-- start --
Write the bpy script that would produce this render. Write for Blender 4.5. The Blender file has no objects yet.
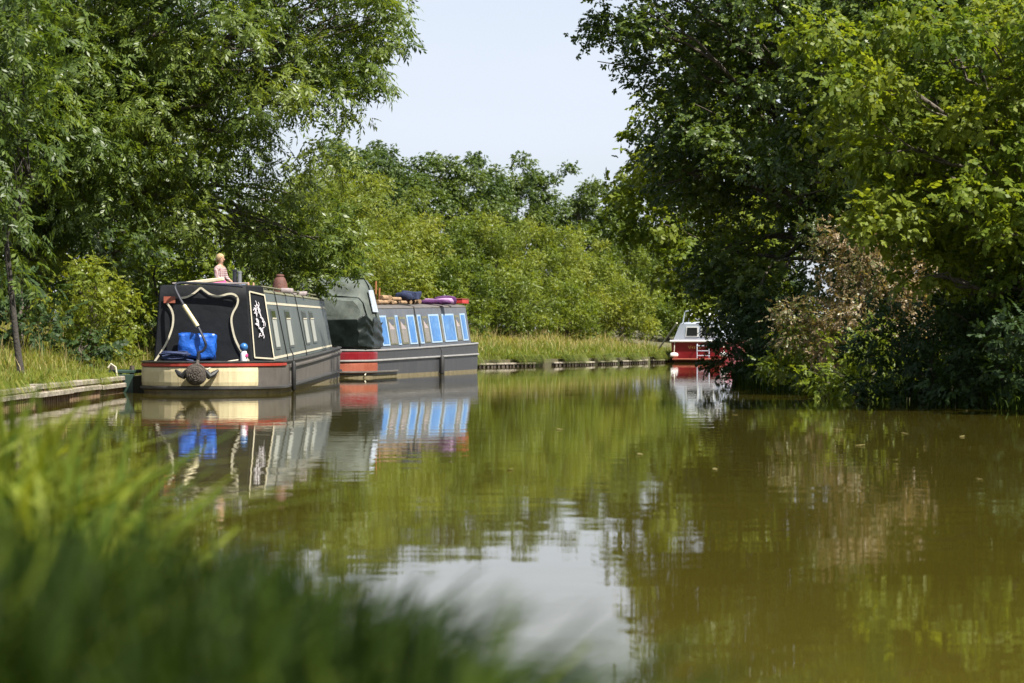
import bpy, bmesh, math
import numpy as np
from mathutils import Vector, Matrix

PI = math.pi
F = 2418.0                      # focal length in pixels at 1024 wide (85 mm on a 36 mm sensor)
CH = 0.76                       # camera height above the water
scene = bpy.context.scene
COL = scene.collection
rng = np.random.default_rng(7)

def W(px, py, Y):
    return Vector(((px - 512) / F * Y, Y, CH - (py - 341.5) / F * Y))

# ------------------------------------------------------------------ objects
def tag(o, label=None, cat=None, group=None, kind=None):
    if label: o['label'] = label
    if cat: o['category'] = cat
    if group: o['group'] = group
    if kind: o['kind'] = kind
    return o

def empty(name, loc=(0, 0, 0), rz=0.0):
    o = bpy.data.objects.new(name, None)
    COL.objects.link(o)
    o.location = loc
    o.rotation_euler = (0, 0, rz)
    o.empty_display_size = 0.2
    return o

def link(name, me, parent=None):
    o = bpy.data.objects.new(name, me)
    COL.objects.link(o)
    if parent is not None: o.parent = parent
    return o

class MB:
    """collects shapes for ONE mesh"""
    def __init__(s):
        s.v = []; s.f = []; s.m = []; s.mi = 0
    def add(s, vs, fs):
        b = len(s.v)
        s.v.extend([tuple(x) for x in vs])
        for f in fs:
            s.f.append([b + i for i in f]); s.m.append(s.mi)
    def box(s, c, size, rot=None, bev=0.0):
        cx, cy, cz = c; sx, sy, sz = (q / 2 for q in size)
        bev = min(bev, sx * .45, sy * .45, sz * .45)
        vs = []
        if bev <= 0:
            for z in (-sz, sz):
                for x, y in ((-sx, -sy), (sx, -sy), (sx, sy), (-sx, sy)): vs.append((x, y, z))
            fs = [(3, 2, 1, 0), (4, 5, 6, 7)] + [(i, (i + 1) % 4, 4 + (i + 1) % 4, 4 + i) for i in range(4)]
        else:
            for z, ins in ((-sz, bev), (-sz + bev, 0), (sz - bev, 0), (sz, bev)):
                a, b = sx - ins, sy - ins; k = bev if ins == 0 else 0.0
                q = bev * .7
                for x, y in ((-a + q, -b), (a - q, -b), (a, -b + q), (a, b - q), (a - q, b), (-a + q, b), (-a, b - q), (-a, -b + q)):
                    vs.append((x, y, z))
            fs = [tuple(range(7, -1, -1)), tuple(range(24, 32))]
            for r in range(3):
                for i in range(8):
                    fs.append((r * 8 + i, r * 8 + (i + 1) % 8, (r + 1) * 8 + (i + 1) % 8, (r + 1) * 8 + i))
        if rot is not None: vs = [rot @ Vector(p) for p in vs]
        s.add([(p[0] + cx, p[1] + cy, p[2] + cz) for p in vs], fs)
    def slab(s, pts, th):
        """planar polygon pushed out along its normal by th"""
        P = [Vector(p) for p in pts]
        n = Vector((0, 0, 0))
        for i in range(len(P)):
            a, b = P[i], P[(i + 1) % len(P)]
            n += a.cross(b)
        n.normalize()
        k = len(P)
        vs = P + [p + n * th for p in P]
        fs = [tuple(range(k - 1, -1, -1)), tuple(range(k, 2 * k))] + [(i, (i + 1) % k, k + (i + 1) % k, k + i) for i in range(k)]
        s.add(vs, fs)
    def tube(s, pts, r, n=8, cap=True):
        P = [Vector(p) for p in pts]
        R = r if hasattr(r, '__len__') else [r] * len(P)
        rings = []
        prev = None
        for i, p in enumerate(P):
            t = (P[min(i + 1, len(P) - 1)] - P[max(i - 1, 0)])
            if t.length < 1e-9: t = Vector((0, 0, 1))
            t.normalize()
            if prev is None:
                u = t.cross(Vector((0, 0, 1)))
                if u.length < .05: u = t.cross(Vector((1, 0, 0)))
            else:
                u = prev - t * prev.dot(t)
                if u.length < 1e-6: u = t.cross(Vector((1, 0, 0)))
            u.normalize(); prev = u
            w = t.cross(u)
            rings.append([p + (u * math.cos(2 * PI * j / n) + w * math.sin(2 * PI * j / n)) * R[i] for j in range(n)])
        vs = [q for r_ in rings for q in r_]
        fs = []
        for i in range(len(P) - 1):
            for j in range(n):
                a, b = i * n + j, i * n + (j + 1) % n
                fs.append((a, b, b + n, a + n))
        if cap:
            fs.append(tuple(range(n - 1, -1, -1)))
            fs.append(tuple((len(P) - 1) * n + j for j in range(n)))
        s.add(vs, fs)
    def lathe(s, prof, c=(0, 0, 0), n=16, rot=None):
        vs = []
        for r_, z in prof:
            for j in range(n):
                p = Vector((r_ * math.cos(2 * PI * j / n), r_ * math.sin(2 * PI * j / n), z))
                if rot is not None: p = rot @ p
                vs.append((p[0] + c[0], p[1] + c[1], p[2] + c[2]))
        fs = []
        for i in range(len(prof) - 1):
            for j in range(n):
                a, b = i * n + j, i * n + (j + 1) % n
                fs.append((a, b, b + n, a + n))
        fs.append(tuple(range(n - 1, -1, -1)))
        fs.append(tuple((len(prof) - 1) * n + j for j in range(n)))
        s.add(vs, fs)
    def loft(s, rings, closed=True, caps=True):
        k = len(rings[0])
        vs = [p for r_ in rings for p in r_]
        fs = []
        for i in range(len(rings) - 1):
            for j in range(k if closed else k - 1):
                a, b = i * k + j, i * k + (j + 1) % k
                fs.append((a, b, b + k, a + k))
        if caps:
            fs.append(tuple(range(k - 1, -1, -1)))
            fs.append(tuple((len(rings) - 1) * k + j for j in range(k)))
        s.add(vs, fs)
    def ribbon(s, pts, w, nrm, th):
        """flat strip of width w along pts, lying in the plane with normal nrm, th thick"""
        P = [Vector(p) for p in pts]; n = Vector(nrm).normalized()
        L = []
        for i, p in enumerate(P):
            t = (P[min(i + 1, len(P) - 1)] - P[max(i - 1, 0)]).normalized()
            d = t.cross(n).normalized() * (w / 2)
            L.append((p - d, p + d, p + d + n * th, p - d + n * th))
        s.loft(L)
    def build(s, name, mats, parent=None, smooth=False):
        me = bpy.data.meshes.new(name)
        me.from_pydata(s.v, [], s.f)
        mats = mats if isinstance(mats, (list, tuple)) else [mats]
        for m in mats: me.materials.append(m)
        if len(mats) > 1: me.polygons.foreach_set('material_index', s.m)
        bm = bmesh.new(); bm.from_mesh(me)
        bmesh.ops.recalc_face_normals(bm, faces=bm.faces)
        bm.to_mesh(me); bm.free()
        if smooth:
            me.polygons.foreach_set('use_smooth', [True] * len(me.polygons))
            try: me.set_sharp_from_angle(angle=math.radians(40))
            except Exception: pass
        me.update()
        return link(name, me, parent)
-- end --
Copy every line of the data exactly as written, excluding the pictures.

Write the bpy script that would produce this render. Write for Blender 4.5. The Blender file has no objects yet.
import bpy, bmesh, math
import numpy as np
from mathutils import Vector, Matrix

PI = math.pi
F = 2418.0                      # focal length in pixels at 1024 wide (85 mm on a 36 mm sensor)
CH = 0.76                       # camera height above the water
scene = bpy.context.scene
COL = scene.collection
rng = np.random.default_rng(7)

def W(px, py, Y):
    return Vector(((px - 512) / F * Y, Y, CH - (py - 341.5) / F * Y))

# ------------------------------------------------------------------ objects
def tag(o, label=None, cat=None, group=None, kind=None):
    if label: o['label'] = label
    if cat: o['category'] = cat
    if group: o['group'] = group
    if kind: o['kind'] = kind
    return o

def empty(name, loc=(0, 0, 0), rz=0.0):
    o = bpy.data.objects.new(name, None)
    COL.objects.link(o)
    o.location = loc
    o.rotation_euler = (0, 0, rz)
    o.empty_display_size = 0.2
    return o

def link(name, me, parent=None):
    o = bpy.data.objects.new(name, me)
    COL.objects.link(o)
    if parent is not None: o.parent = parent
    return o

class MB:
    """collects shapes for ONE mesh"""
    def __init__(s):
        s.v = []; s.f = []; s.m = []; s.mi = 0
    def add(s, vs, fs):
        b = len(s.v)
        s.v.extend([tuple(x) for x in vs])
        for f in fs:
            s.f.append([b + i for i in f]); s.m.append(s.mi)
    def box(s, c, size, rot=None, bev=0.0):
        cx, cy, cz = c; sx, sy, sz = (q / 2 for q in size)
        bev = min(bev, sx * .45, sy * .45, sz * .45)
        vs = []
        if bev <= 0:
            for z in (-sz, sz):
                for x, y in ((-sx, -sy), (sx, -sy), (sx, sy), (-sx, sy)): vs.append((x, y, z))
            fs = [(3, 2, 1, 0), (4, 5, 6, 7)] + [(i, (i + 1) % 4, 4 + (i + 1) % 4, 4 + i) for i in range(4)]
        else:
            for z, ins in ((-sz, bev), (-sz + bev, 0), (sz - bev, 0), (sz, bev)):
                a, b = sx - ins, sy - ins; k = bev if ins == 0 else 0.0
                q = bev * .7
                for x, y in ((-a + q, -b), (a - q, -b), (a, -b + q), (a, b - q), (a - q, b), (-a + q, b), (-a, b - q), (-a, -b + q)):
                    vs.append((x, y, z))
            fs = [tuple(range(7, -1, -1)), tuple(range(24, 32))]
            for r in range(3):
                for i in range(8):
                    fs.append((r * 8 + i, r * 8 + (i + 1) % 8, (r + 1) * 8 + (i + 1) % 8, (r + 1) * 8 + i))
        if rot is not None: vs = [rot @ Vector(p) for p in vs]
        s.add([(p[0] + cx, p[1] + cy, p[2] + cz) for p in vs], fs)
    def slab(s, pts, th):
        """planar polygon pushed out along its normal by th"""
        P = [Vector(p) for p in pts]
        n = Vector((0, 0, 0))
        for i in range(len(P)):
            a, b = P[i], P[(i + 1) % len(P)]
            n += a.cross(b)
        n.normalize()
        k = len(P)
        vs = P + [p + n * th for p in P]
        fs = [tuple(range(k - 1, -1, -1)), tuple(range(k, 2 * k))] + [(i, (i + 1) % k, k + (i + 1) % k, k + i) for i in range(k)]
        s.add(vs, fs)
    def tube(s, pts, r, n=8, cap=True):
        P = [Vector(p) for p in pts]
        R = r if hasattr(r, '__len__') else [r] * len(P)
        rings = []
        prev = None
        for i, p in enumerate(P):
            t = (P[min(i + 1, len(P) - 1)] - P[max(i - 1, 0)])
            if t.length < 1e-9: t = Vector((0, 0, 1))
            t.normalize()
            if prev is None:
                u = t.cross(Vector((0, 0, 1)))
                if u.length < .05: u = t.cross(Vector((1, 0, 0)))
            else:
                u = prev - t * prev.dot(t)
                if u.length < 1e-6: u = t.cross(Vector((1, 0, 0)))
            u.normalize(); prev = u
            w = t.cross(u)
            rings.append([p + (u * math.cos(2 * PI * j / n) + w * math.sin(2 * PI * j / n)) * R[i] for j in range(n)])
        vs = [q for r_ in rings for q in r_]
        fs = []
        for i in range(len(P) - 1):
            for j in range(n):
                a, b = i * n + j, i * n + (j + 1) % n
                fs.append((a, b, b + n, a + n))
        if cap:
            fs.append(tuple(range(n - 1, -1, -1)))
            fs.append(tuple((len(P) - 1) * n + j for j in range(n)))
        s.add(vs, fs)
    def lathe(s, prof, c=(0, 0, 0), n=16, rot=None):
        vs = []
        for r_, z in prof:
            for j in range(n):
                p = Vector((r_ * math.cos(2 * PI * j / n), r_ * math.sin(2 * PI * j / n), z))
                if rot is not None: p = rot @ p
                vs.append((p[0] + c[0], p[1] + c[1], p[2] + c[2]))
        fs = []
        for i in range(len(prof) - 1):
            for j in range(n):
                a, b = i * n + j, i * n + (j + 1) % n
                fs.append((a, b, b + n, a + n))
        fs.append(tuple(range(n - 1, -1, -1)))
        fs.append(tuple((len(prof) - 1) * n + j for j in range(n)))
        s.add(vs, fs)
    def loft(s, rings, closed=True, caps=True):
        k = len(rings[0])
        vs = [p for r_ in rings for p in r_]
        fs = []
        for i in range(len(rings) - 1):
            for j in range(k if closed else k - 1):
                a, b = i * k + j, i * k + (j + 1) % k
                fs.append((a, b, b + k, a + k))
        if caps:
            fs.append(tuple(range(k - 1, -1, -1)))
            fs.append(tuple((len(rings) - 1) * k + j for j in range(k)))
        s.add(vs, fs)
    def ribbon(s, pts, w, nrm, th):
        """flat strip of width w along pts, lying in the plane with normal nrm, th thick"""
        P = [Vector(p) for p in pts]; n = Vector(nrm).normalized()
        L = []
        for i, p in enumerate(P):
            t = (P[min(i + 1, len(P) - 1)] - P[max(i - 1, 0)]).normalized()
            d = t.cross(n).normalized() * (w / 2)
            L.append((p - d, p + d, p + d + n * th, p - d + n * th))
        s.loft(L)
    def build(s, name, mats, parent=None, smooth=False):
        me = bpy.data.meshes.new(name)
        me.from_pydata(s.v, [], s.f)
        mats = mats if isinstance(mats, (list, tuple)) else [mats]
        for m in mats: me.materials.append(m)
        if len(mats) > 1: me.polygons.foreach_set('material_index', s.m)
        bm = bmesh.new(); bm.from_mesh(me)
        bmesh.ops.recalc_face_normals(bm, faces=bm.faces)
        bm.to_mesh(me); bm.free()
        if smooth:
            me.polygons.foreach_set('use_smooth', [True] * len(me.polygons))
            try: me.set_sharp_from_angle(angle=math.radians(40))
            except Exception: pass
        me.update()
        return link(name, me, parent)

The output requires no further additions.